The “totality of events” surrounding James Comey’s indictment, including President Donald Trump’s own words, has at a minimum handed the ex-FBI director’s high-powered defense material to work with if it files a motion to dismiss the case on vindictive or selective prosecution grounds. But new reporting suggests there are even more arrows in the defense’s quiver if it argues, as expected, that the indictment was the punishment.
ABC News reported Monday that the examination of a potential criminal case against Comey is far from new — and that, in fact, three prosecutors’ offices concluded that there wasn’t probable cause to bring false statement or obstruction charges related to Comey’s 2020 testimony about media leaks before the Senate Judiciary Committee.
Those offices reportedly included the U.S. Attorney’s Office for the District of Columbia, that of Russiagate origins special counsel John Durham, and the U.S. Attorney’s Office (USAO) for the Eastern District of Virginia (EDVA), the very jurisdiction where Comey faces charges.
Recall that Comey was indicted in late September, just days before the statute of limitations was set to expire, after Trump installed his former Mar-a-Lago case lawyer Lindsey Halligan, who had never previously prosecuted a case, to head the EDVA USAO in place of Erik Siebert, who reportedly had reservations about pursuing a mortgage fraud case against Democratic New York Attorney General Letitia James.
According to the indictment Halligan secured on her own and reportedly without full-throated support from the uppermost echelons of the DOJ, Comey denied, under questioning by Sen. Ted Cruz, R-Texas, that he had “‘authorized someone else at the FBI to be an anonymous source in news reports’ regarding an FBI investigation concerning Person 1” — person 1 reportedly being none other than Hillary Clinton.
The apparent rush to prosecute, on the heels of the president’s public missive to U.S. Attorney General Pam Bondi, in which he stated “[w]e can’t delay any longer, it’s killing our reputation and credibility” and “JUSTICE MUST BE SERVED, NOW!!!”, ran in stark contrast to the reported years of unsuccessful attempts by prosecutors to build a solid Comey case.
According to ABC News, the USAO in D.C. investigated Comey and “call[ed] him to testify before a grand jury in 2021,” but that went nowhere.
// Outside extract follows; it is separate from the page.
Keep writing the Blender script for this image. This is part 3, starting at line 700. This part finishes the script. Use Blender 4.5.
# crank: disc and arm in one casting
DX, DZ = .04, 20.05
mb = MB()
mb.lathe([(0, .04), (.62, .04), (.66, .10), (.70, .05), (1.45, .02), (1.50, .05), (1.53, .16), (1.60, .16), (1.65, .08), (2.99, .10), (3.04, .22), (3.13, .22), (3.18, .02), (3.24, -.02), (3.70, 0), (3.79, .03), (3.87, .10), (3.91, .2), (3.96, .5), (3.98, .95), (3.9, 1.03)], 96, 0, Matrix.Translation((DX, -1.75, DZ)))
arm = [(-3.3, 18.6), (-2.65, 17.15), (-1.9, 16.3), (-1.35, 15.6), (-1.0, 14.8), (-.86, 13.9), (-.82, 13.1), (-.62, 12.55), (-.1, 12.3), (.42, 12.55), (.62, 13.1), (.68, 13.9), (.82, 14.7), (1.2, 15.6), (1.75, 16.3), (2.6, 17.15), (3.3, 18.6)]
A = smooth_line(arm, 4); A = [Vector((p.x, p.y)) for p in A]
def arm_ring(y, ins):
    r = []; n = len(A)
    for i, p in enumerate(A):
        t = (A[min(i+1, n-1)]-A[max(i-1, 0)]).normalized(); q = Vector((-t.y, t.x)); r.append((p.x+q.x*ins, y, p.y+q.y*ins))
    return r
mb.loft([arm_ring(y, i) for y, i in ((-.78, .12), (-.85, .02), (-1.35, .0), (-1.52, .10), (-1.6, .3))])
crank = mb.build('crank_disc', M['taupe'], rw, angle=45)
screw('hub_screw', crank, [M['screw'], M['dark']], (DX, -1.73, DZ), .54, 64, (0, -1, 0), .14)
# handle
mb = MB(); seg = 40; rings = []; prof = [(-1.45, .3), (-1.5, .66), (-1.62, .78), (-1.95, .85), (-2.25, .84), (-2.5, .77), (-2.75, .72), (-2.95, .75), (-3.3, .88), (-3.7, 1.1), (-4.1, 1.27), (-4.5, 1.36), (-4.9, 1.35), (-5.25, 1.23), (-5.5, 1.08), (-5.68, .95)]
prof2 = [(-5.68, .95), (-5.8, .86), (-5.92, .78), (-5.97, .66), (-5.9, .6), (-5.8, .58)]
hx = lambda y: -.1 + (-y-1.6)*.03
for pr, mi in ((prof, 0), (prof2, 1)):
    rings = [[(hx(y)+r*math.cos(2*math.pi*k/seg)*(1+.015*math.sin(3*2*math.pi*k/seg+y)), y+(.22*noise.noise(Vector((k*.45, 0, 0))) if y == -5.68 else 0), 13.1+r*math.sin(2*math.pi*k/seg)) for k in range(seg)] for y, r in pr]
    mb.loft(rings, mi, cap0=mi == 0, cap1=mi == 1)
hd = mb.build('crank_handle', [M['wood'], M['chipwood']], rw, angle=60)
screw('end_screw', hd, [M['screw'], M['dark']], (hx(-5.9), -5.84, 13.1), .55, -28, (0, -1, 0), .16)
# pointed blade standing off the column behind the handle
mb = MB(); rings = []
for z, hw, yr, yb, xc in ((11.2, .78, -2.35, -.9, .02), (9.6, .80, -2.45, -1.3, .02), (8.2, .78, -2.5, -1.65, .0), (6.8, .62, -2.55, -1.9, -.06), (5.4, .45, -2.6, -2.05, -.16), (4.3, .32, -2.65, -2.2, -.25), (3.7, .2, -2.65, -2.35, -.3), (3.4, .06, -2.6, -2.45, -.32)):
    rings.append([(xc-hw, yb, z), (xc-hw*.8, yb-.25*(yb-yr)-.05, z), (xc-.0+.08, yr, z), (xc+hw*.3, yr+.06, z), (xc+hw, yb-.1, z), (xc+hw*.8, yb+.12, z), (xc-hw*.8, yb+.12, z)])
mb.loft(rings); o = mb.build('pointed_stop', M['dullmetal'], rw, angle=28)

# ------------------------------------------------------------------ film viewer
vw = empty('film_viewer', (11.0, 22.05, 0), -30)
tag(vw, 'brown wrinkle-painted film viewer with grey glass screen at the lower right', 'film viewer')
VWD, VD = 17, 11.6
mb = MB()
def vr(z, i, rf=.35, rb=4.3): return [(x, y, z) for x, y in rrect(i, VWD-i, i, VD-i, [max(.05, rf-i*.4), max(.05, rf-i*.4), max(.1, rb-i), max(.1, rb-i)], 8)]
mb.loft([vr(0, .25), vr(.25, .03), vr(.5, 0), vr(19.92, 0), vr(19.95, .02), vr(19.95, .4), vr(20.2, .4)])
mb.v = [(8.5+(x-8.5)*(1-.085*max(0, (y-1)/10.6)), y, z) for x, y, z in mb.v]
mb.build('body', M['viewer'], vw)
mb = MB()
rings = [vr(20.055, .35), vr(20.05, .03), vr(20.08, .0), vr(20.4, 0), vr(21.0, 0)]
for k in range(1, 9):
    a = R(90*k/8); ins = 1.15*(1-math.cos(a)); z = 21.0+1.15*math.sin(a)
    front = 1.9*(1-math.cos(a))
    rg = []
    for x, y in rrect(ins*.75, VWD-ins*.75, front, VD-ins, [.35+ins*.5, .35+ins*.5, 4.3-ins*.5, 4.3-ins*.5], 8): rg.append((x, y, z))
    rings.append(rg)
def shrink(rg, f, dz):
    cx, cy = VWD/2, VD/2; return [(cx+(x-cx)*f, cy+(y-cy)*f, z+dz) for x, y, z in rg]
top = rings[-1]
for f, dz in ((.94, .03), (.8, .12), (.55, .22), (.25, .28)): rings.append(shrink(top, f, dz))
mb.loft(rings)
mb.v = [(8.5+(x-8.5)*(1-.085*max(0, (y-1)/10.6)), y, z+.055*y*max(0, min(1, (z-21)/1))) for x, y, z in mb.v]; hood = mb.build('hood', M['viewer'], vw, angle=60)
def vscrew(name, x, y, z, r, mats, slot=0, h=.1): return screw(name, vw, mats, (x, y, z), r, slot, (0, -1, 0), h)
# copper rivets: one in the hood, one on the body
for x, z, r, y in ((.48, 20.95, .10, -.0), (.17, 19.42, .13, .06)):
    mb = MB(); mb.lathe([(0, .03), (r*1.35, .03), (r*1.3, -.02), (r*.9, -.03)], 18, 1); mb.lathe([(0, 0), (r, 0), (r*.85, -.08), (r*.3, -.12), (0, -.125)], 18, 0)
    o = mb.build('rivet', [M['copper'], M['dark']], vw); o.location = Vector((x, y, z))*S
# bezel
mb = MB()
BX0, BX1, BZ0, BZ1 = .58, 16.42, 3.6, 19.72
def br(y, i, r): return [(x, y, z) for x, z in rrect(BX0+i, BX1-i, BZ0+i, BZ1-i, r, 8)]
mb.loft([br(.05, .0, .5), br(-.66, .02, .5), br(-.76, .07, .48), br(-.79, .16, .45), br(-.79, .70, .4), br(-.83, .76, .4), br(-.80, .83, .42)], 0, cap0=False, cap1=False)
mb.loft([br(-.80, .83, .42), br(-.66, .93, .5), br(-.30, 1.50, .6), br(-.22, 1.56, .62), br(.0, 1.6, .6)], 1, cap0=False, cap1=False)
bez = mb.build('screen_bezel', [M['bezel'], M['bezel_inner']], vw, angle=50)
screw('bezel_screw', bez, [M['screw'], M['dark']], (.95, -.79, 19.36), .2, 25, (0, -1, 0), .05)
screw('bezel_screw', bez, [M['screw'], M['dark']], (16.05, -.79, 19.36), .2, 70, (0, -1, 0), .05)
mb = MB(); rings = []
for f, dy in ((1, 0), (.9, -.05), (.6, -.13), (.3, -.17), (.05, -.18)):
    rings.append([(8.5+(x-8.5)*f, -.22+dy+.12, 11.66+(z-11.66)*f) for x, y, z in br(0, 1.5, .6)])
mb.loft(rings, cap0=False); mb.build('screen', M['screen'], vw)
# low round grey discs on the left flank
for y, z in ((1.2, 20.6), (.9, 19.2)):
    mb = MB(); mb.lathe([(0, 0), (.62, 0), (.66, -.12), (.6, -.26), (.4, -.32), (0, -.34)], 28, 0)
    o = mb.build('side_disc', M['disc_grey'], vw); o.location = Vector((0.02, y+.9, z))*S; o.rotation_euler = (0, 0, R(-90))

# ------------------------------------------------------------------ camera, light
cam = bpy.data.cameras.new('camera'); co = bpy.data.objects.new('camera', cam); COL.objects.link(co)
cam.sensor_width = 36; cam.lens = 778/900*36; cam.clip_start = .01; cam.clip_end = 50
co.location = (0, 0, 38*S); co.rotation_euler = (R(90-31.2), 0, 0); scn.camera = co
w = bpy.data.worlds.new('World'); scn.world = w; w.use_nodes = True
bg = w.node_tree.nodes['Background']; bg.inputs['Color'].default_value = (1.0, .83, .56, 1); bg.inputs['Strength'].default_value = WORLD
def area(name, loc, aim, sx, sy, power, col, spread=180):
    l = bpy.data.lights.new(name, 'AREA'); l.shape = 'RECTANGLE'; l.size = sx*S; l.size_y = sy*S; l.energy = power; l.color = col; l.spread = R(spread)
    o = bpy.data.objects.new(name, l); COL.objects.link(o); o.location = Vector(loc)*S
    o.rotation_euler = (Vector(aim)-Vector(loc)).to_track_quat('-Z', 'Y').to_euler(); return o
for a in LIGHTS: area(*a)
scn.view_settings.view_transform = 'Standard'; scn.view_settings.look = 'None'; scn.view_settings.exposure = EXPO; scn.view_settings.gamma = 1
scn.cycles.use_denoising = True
And Durham, whose million-dollar special counsel probe memorably secured a lone guilty plea and suffered two acquittals at trial, reportedly discussed with EDVA prosecutors his reasoning for never bringing a Comey case.
Halligan, reportedly aware the EDVA USAO had produced a memo citing Durham’s and the D.C. USAO’s reasoning to recommend against charging Comey, pushed ahead anyway.
All of this raises questions — including as to why a Trump loyalist was the one to finally bring the case, why previous memoranda rejecting criminal prosecution appear to have been ignored, and the timing of the case itself — which Comey’s longtime friend and current defense lawyer Patrick Fitzgerald might also raise to blow up the whole case.